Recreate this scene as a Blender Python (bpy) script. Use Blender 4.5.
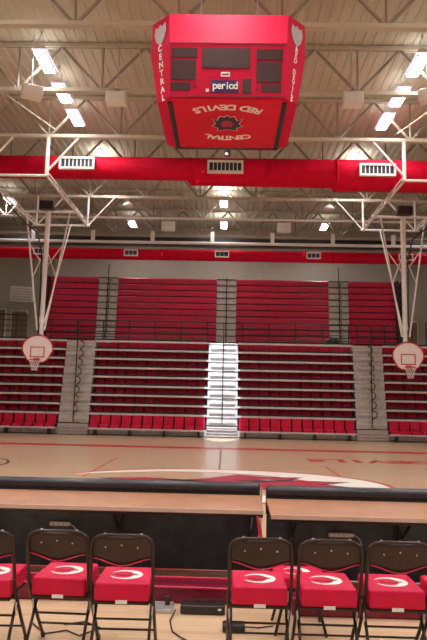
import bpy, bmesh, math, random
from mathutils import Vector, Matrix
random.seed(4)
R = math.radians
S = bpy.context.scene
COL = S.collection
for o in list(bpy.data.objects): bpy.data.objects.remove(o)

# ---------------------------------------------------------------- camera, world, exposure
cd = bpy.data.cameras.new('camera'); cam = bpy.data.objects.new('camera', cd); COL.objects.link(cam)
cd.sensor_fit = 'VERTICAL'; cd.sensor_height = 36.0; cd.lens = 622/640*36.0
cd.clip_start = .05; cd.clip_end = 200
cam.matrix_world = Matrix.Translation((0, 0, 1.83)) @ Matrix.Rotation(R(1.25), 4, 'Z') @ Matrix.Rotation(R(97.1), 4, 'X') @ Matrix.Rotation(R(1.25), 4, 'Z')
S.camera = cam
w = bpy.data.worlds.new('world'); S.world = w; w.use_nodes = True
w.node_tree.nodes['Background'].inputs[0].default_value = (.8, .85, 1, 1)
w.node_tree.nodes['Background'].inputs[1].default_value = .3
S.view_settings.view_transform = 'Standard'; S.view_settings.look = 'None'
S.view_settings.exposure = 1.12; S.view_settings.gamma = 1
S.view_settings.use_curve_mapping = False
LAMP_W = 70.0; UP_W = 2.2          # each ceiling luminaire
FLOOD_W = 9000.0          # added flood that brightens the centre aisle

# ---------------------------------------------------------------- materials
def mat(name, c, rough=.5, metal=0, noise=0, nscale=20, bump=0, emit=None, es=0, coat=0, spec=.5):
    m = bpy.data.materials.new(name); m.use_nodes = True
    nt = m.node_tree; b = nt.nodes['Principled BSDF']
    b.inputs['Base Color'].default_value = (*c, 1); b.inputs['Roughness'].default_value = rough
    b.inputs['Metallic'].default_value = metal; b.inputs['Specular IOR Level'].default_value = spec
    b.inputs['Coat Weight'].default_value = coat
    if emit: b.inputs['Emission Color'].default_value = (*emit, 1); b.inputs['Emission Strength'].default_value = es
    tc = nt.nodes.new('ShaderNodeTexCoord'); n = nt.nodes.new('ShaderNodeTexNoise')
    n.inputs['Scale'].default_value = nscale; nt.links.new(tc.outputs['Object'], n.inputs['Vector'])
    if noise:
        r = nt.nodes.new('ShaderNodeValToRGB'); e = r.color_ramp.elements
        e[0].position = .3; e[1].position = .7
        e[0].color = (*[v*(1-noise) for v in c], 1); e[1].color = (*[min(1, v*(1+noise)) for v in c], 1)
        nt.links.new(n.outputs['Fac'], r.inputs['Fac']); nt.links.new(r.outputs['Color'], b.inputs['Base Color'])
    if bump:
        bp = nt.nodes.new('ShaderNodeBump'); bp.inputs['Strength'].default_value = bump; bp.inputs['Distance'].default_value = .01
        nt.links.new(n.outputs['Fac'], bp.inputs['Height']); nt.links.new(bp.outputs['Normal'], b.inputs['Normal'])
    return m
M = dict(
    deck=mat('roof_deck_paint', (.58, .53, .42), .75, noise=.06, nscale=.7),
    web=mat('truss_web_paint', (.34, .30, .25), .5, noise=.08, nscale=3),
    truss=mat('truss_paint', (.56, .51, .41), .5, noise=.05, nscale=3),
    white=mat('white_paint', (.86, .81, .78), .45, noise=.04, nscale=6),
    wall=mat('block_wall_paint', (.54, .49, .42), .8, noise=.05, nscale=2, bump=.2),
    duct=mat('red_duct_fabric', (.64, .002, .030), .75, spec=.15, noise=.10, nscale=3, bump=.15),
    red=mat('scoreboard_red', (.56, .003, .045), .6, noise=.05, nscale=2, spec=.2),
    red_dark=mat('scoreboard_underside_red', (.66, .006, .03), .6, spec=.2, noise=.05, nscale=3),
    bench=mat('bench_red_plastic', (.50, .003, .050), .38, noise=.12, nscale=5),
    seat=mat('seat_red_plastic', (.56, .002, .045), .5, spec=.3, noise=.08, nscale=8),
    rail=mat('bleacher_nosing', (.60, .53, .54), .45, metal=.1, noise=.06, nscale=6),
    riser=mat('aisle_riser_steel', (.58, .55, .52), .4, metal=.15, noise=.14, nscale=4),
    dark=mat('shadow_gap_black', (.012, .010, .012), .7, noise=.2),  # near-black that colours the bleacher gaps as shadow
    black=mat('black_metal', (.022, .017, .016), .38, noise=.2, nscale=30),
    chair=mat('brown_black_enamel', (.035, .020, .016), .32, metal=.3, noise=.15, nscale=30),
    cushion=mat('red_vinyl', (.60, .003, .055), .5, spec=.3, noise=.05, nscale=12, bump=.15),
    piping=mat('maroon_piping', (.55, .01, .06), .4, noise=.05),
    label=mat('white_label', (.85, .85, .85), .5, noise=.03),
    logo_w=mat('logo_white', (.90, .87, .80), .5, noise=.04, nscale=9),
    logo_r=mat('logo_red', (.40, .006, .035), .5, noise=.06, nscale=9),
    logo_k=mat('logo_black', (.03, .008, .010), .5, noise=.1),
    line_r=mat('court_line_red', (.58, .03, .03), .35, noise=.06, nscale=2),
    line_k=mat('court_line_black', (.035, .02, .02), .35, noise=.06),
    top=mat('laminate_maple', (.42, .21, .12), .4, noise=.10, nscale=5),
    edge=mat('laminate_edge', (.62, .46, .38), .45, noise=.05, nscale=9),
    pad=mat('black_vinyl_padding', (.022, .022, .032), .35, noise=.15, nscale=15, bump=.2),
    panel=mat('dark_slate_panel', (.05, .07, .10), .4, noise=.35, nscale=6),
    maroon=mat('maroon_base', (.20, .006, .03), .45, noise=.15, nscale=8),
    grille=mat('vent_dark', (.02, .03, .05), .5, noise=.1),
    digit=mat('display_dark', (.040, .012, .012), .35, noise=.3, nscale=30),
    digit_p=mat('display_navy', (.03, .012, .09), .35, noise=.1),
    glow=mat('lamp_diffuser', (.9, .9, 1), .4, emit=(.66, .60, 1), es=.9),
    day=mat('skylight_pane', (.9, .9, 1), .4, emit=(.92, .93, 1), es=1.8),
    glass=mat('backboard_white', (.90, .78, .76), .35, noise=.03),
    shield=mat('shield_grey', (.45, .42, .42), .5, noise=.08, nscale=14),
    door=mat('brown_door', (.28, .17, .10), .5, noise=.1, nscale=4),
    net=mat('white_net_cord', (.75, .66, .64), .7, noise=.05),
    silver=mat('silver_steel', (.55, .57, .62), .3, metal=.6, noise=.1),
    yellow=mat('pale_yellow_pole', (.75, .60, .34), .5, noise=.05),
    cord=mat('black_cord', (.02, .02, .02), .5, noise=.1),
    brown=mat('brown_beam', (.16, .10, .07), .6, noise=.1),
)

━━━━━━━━

Copy nothing but the lines from the top of the material through the line holding "for o in list(bpy.data.objects): bpy.data.objects.remove(o)", exactly as written; omit pictures.

## Finished answer
Recreate this scene as a Blender Python (bpy) script. Use Blender 4.5.
import bpy, bmesh, math, random
from mathutils import Vector, Matrix
random.seed(4)
R = math.radians
S = bpy.context.scene
COL = S.collection
for o in list(bpy.data.objects): bpy.data.objects.remove(o)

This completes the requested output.